Sunday, September 15, 2013

Poem for Sunday and Yom Kippur

Peach Farm
By Dean Young

I'm thinking it's time to go back
to the peach farm or rather
the peach farm seems to be wanting me back
even though the work of picking, sorting,
the sticky perils and sudden swarms are done.
Okay, full disclosure, I've never
been on a peach farm, just glimpsed
from a car squat trees I assumed
were peach and knew a couple in school
who went off one summer, so they said,
to work on a peach farm. She was pregnant,
he didn't have much intention, canvases
of crushed lightbulbs and screws in paste.
He'd gotten fired from the lunch counter
for putting too much meat
on the sandwiches of his friends
then ended up in Macy's in New York
selling caviar and she went home
I think to Scranton, two more versions
of never hearing from someone again.
I'd like to say the most important fruits
are within but that's the very sort of bullshit
one goes to the peach farm to avoid,
not just flight from quadratic equations,
waiting for the plumber,
finding out your insurance won't pay.
Everyone wants out of the spider's stomach.
Everyone wants to be part of some harvest
and stop coughing to death and cursing
at nothing and waking up nowhere near
an orchard. Look at these baskets,
bashed about, nearly ruined with good employ.
Often, after you've spent a day on a ladder,
you dream of angels, the one with the trumpet
and free subscriptions to the New Yorker
or the archer, the oink angel, angel
of ten dollar bills found in the dryer
or the one who welcomes you in work gloves
and says if you're caught eating a single peach,
even windfall, you'll be executed.
Then laughs. It's okay, kiddo,
long as you're here, you're one of us.

--------

Saturday had my very favorite sort of weather, in the mid 60s during the day and low 50s in the evening, with the kind of afternoon sun that only appears in early autumn. Adam did not have official cross country practice because of Yom Kippur but wanted to go running with friends to prepare for Monday's meet, so while he did that, the rest of us went to Homestead Farm to pick apples. There were many other people, including lots of kids who were happily feeding the goats and calf, and we bought locally harvested honey as well as the Fuji and Empire apples we picked.

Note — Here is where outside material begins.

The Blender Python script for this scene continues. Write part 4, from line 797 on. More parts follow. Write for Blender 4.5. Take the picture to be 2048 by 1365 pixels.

Though we did not fast for Yom Kippur -- I haven't since I was pregnant with older son, and now that I get migraines triggered by very low blood sugar, am unlikely to do so again -- we went to "break the fast" with the friends of my parents we have visited for the past many years, including several of the children and grandchildren I have known all of my life and my kids have known all of theirs. The food was delicious and it was great to see everyone. Here are a few photos, including my family together and Adam in a bow tie that coincidentally matches Oliver's pants:













In sports news, Maryland beat UConn, which is delightful, but the Orioles and Nationals both continued their quests not to make the playoffs by losing games they should have won. We just watched Now You See It with the kids because we thought they would like it and they did; now we have Wisconsin playing Arizona State on in the background while Adam and his father work on cookies to bring to the cross country team spaghetti dinner on Sunday night!

1 comment:

  1. I loved that poem too! Most of the money I find in the laundry belongs to my kids so I have to return it. I have not seen even regular Jonathans yet this season here!